The biggest mistake investors can make with factor investing is to assume that all similarly named factor or smart beta funds are the same, Nestor says. But how the factors correlate with one another and influence the fund’s underlying investments will affect your portfolio’s diversification.
Know the pitfalls. An investor who’s new to factor-based investing should understand it’s a risky strategy. “A factor is essentially a variable that’s been shown to provide higher returns over time,” D’Auria says. Additional return comes with the assumption of additional risk.
For example, value stocks have tended to outperform growth stocks, which are higher priced, but why? “It may be at least in part because value stocks are riskier than growth stocks, meaning they have a lower price for a reason,” D’Auria says. Loading up on value stocks may make your portfolio less able to weather the bad times. “Moreover, factor strategies all assume the risk of tracking error to the benchmark, meaning you may not even get as high a return as the basic indexes you’re familiar with, such as the Standard and Poor’s 500 index.”

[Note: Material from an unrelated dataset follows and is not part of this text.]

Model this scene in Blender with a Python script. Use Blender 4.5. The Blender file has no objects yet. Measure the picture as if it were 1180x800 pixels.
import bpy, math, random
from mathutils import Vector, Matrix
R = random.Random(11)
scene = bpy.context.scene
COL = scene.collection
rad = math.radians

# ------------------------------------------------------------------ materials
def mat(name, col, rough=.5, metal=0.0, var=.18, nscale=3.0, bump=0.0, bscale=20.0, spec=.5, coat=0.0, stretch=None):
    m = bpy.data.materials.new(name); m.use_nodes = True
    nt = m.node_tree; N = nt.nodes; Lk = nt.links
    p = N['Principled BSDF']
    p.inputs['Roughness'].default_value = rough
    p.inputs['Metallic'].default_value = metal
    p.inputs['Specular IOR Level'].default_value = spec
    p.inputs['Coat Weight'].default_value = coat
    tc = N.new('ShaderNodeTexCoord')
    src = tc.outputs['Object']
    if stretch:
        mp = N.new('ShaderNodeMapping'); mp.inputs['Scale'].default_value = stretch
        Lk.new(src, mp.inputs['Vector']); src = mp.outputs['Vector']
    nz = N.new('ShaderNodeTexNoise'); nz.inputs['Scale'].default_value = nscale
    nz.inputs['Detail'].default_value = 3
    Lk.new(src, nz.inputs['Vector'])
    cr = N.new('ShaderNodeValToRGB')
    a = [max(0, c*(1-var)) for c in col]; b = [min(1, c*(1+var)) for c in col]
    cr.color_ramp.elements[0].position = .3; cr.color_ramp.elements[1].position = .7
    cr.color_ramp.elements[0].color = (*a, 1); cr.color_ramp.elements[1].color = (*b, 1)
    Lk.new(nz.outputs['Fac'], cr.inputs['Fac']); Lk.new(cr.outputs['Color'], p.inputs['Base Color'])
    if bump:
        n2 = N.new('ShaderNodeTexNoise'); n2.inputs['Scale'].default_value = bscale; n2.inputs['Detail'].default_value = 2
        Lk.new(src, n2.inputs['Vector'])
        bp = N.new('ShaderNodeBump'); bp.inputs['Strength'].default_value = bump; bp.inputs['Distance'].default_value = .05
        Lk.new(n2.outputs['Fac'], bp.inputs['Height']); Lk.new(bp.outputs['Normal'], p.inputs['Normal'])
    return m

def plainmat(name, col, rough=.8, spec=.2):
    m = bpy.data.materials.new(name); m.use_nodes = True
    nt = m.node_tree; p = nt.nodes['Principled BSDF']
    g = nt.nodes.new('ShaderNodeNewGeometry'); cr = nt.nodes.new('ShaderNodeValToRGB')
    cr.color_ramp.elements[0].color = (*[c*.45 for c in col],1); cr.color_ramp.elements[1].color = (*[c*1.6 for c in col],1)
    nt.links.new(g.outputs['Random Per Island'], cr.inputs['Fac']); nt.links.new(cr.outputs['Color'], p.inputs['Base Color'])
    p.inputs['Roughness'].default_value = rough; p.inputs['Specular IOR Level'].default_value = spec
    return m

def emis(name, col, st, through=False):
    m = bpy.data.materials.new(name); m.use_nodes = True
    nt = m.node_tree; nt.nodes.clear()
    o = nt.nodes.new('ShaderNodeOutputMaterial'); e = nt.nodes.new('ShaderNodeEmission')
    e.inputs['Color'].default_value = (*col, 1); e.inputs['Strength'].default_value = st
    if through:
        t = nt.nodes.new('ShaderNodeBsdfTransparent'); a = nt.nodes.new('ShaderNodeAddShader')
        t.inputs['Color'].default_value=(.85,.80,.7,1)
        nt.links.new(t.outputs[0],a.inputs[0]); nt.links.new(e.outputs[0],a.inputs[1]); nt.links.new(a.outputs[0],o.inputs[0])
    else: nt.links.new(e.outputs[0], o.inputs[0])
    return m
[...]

[See: 10 Ways for Investors to Buy the Market.]
Attempting to chase performance with factors can be just as dangerous as not understanding risk, especially for investors who single out only one factor. DeMaso says these investors need to consider why a factor is designed to outperform over time rather than look at how it’s performed the last few years. They also should understand how the factor’s performance meets their investment objectives. “Know why you own the fund and how it fits into your overall plan.”